スターソルジャー
スターソルジャー。1986 年に、札幌に本社を持つハドソンが、任天堂ファミリーコンピュータ用に発売したシューティングゲームである。1986 年。僕は 12 歳。小学生で、無邪気で、そして、貧乏だった。当時ファミリーコンピュータは、同級生の誰もが持っていたし、スーパーマリオブラザーズなどで、人気は大沸騰していた。しかし、我が家はとても貧乏で、ファミリーコンピュータを購入することができなかった。だから僕は、街のおもちゃ屋さんに行ったり、友達の家に遊びに行ったりして、遊んでいたのだ。

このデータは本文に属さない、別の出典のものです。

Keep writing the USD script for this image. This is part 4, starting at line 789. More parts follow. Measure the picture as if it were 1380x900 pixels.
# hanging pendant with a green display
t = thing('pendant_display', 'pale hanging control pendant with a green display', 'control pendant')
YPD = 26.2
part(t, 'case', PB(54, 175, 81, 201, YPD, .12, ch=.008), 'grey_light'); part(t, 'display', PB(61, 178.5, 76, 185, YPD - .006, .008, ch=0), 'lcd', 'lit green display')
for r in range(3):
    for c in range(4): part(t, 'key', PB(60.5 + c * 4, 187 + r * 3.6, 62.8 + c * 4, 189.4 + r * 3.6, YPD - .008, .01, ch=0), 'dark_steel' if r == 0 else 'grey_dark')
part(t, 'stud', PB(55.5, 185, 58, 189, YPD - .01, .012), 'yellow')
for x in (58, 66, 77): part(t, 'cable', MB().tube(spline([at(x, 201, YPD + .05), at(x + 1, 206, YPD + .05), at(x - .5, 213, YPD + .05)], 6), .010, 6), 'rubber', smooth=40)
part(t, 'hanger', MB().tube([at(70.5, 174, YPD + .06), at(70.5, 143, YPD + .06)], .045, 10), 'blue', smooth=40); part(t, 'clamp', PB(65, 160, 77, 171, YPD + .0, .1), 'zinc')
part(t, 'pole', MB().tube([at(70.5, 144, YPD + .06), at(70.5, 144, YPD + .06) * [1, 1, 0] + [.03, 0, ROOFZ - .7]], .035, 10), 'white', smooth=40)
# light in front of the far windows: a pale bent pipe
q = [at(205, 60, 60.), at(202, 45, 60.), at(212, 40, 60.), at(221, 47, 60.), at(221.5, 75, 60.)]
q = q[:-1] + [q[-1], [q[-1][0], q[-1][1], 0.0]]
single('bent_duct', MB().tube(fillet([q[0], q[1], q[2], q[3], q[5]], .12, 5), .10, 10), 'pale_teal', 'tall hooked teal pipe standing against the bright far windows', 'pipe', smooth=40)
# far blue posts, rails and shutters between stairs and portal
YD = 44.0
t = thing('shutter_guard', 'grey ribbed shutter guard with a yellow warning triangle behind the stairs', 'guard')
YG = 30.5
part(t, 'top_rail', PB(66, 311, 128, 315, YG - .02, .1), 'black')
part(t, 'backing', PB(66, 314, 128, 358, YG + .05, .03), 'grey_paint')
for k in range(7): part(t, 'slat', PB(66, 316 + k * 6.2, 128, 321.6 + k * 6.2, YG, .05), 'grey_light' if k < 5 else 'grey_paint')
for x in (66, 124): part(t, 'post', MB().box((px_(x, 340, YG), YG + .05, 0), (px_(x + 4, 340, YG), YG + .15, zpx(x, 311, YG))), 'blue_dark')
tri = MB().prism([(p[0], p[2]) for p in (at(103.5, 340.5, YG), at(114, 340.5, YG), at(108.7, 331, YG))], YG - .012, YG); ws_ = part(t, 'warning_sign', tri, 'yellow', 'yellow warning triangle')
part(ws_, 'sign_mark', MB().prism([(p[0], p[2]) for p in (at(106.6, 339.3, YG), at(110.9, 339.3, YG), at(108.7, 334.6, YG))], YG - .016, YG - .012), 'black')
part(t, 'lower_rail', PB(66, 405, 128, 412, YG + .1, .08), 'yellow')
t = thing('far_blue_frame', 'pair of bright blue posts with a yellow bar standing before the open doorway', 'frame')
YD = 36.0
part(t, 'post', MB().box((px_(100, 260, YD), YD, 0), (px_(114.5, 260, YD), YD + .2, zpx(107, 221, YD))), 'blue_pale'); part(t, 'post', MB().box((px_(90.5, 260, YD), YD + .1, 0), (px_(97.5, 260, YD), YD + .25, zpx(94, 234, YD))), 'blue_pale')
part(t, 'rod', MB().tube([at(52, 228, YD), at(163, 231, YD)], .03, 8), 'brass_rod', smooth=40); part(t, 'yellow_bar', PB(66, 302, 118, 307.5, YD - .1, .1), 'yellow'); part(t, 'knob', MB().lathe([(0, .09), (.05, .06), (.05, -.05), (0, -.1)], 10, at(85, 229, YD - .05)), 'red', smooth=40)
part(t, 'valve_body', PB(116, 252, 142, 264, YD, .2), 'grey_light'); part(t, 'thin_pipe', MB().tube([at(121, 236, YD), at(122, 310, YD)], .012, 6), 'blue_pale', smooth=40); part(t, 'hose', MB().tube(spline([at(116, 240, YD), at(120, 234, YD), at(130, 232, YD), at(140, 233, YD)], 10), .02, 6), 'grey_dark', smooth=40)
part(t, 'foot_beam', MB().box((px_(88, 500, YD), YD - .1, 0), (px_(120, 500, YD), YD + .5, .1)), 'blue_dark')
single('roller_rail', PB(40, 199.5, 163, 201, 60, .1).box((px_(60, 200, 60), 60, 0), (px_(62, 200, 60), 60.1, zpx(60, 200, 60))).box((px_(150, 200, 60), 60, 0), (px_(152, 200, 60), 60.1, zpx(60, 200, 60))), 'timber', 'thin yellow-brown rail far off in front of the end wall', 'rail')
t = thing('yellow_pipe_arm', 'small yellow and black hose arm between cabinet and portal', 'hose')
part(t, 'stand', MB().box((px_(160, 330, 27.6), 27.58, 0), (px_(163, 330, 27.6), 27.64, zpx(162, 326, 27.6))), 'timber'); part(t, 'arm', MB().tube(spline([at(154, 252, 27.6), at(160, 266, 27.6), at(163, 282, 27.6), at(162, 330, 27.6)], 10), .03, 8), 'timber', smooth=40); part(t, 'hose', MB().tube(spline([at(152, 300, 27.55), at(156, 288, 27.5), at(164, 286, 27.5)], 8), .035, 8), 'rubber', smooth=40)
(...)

スターソルジャーは、当時 16 連射をする高橋名人の宣伝活動で、とても流行していて、その軽快な音楽や豊富な敵キャラクター、そして、適度な難易度で大いに僕の友達の中でももちろん流行った。
でも、やはり自分の家ではできなかったので、僕はあまりうまくはならなかった。友達は、全ての面をクリアしたりしていた。負けるものかと攻略本を立ち読みして、おもちゃ屋さんで腕を磨いたりしたのだ。
そんなことも忘れていた中学に入ってからの、ある日。母がファミリーコンピュータを買ってきた。当時は、すでに PC エンジンが流行っていたし、ファミリーコンピュータは廃れかけていた。僕たち兄弟三人は、貧乏だったあの頃にとても遊びたかったそのファミリーコンピュータの真新しい筐体に、嬉々としたのだ。母の優しさが、僕たちにはわかったから。
「ごめんね、やっとお前たちが欲しがっていたものを買ってあげられたよ」
そして、僕たちは廃れかけたファミリーコンピュータのソフトを周りの友達から借りまくって、遊んだ。僕の大好きなスターソルジャーも遊ぶことができたのだ。もうおもちゃ屋さんまで行かなくてもいい。友達に遠慮しながら遊ばなくてもいいのだ。
僕にとってのスターソルジャーは、そんなほろ苦い思い出のゲームだった。